Two historic monuments are located inside the Rohwer camp – the Monument to the Rohwer Dead and the Monument to the Men of the 100th Battalion, 44th Regimental Combat Team. The 28 grave markers in the cemetery were for infants and individuals who did not have families.

Johanna Miller-Lewis, professor of history and associate dean of the graduate school, directs the UALR Rohwer project.

“That cemetery is the most powerful argument against government disrespecting U.S. citizens’ civil liberties,” said Lewis. “The fact that it has been allowed to fall in to decay is a tragedy.”

In 2004, UALR led “Life Interrupted,” a wide-scoping project throughout Little Rock that revealed the experiences of internees at Rohwer through art exhibitions, the PBS documentary “Time of Fear,” and a symposium at the Peabody Hotel that included survivors of the relocation camp. One of the survivors who spoke at the symposium was actor George Takei, best known for his portrayal of Mr. Sulu in the original “Star Trek” television series.

Many of the artifacts and documents from “Life Interrupted” are housed in the UALR Center for History and Culture at the Arkansas Studies Institute in downtown Little Rock.

“‘Life Interrupted’ was a $4 million grant-funded project between the UALR Public History program and the Japanese-American National Museum in Los Angeles, California,” said Lewis. “This new grant from the National Park Services will allow us to continue the ‘Life Interrupted’ project.
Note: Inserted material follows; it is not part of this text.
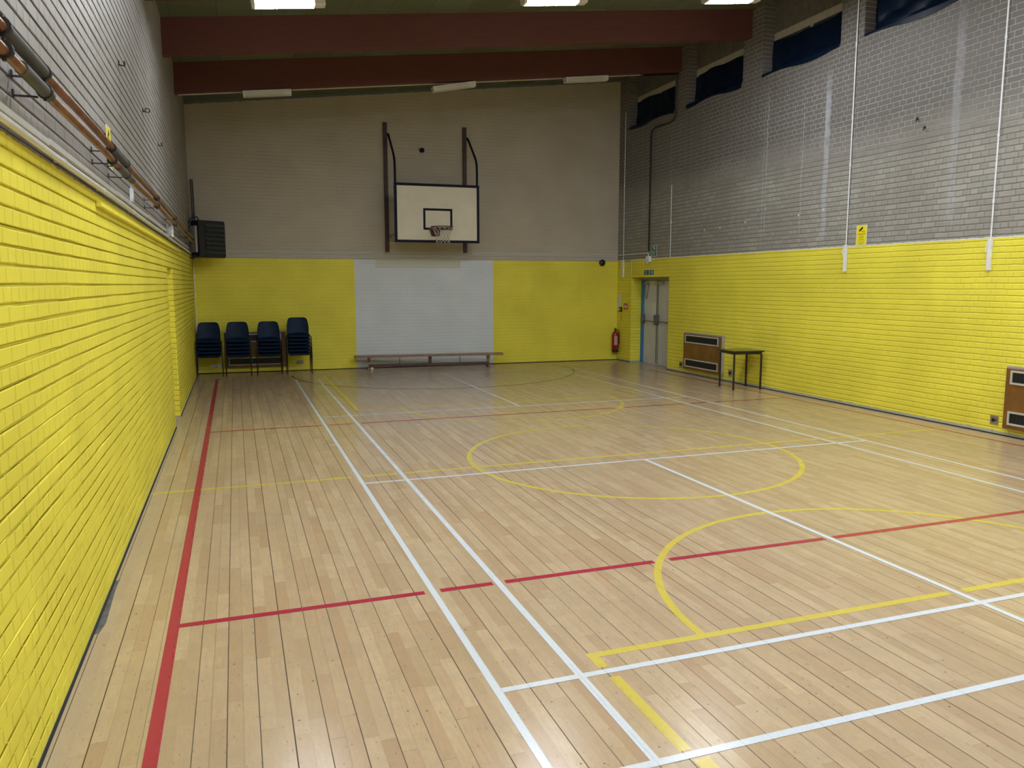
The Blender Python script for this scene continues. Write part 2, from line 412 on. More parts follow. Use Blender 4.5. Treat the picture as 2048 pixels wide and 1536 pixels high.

We did not get to address the conservation needs of the cemetery in 2004. Hopefully, we’ll receive more funding in the future for more conservation and landscaping. The whole approach to Rohwer has changed in this way.”

Currently, the exhibition, “The Art of Living,” is on display at the Butler Center in the Arkansas Studies Institute. The show includes artwork created by internees during their time at Rowher.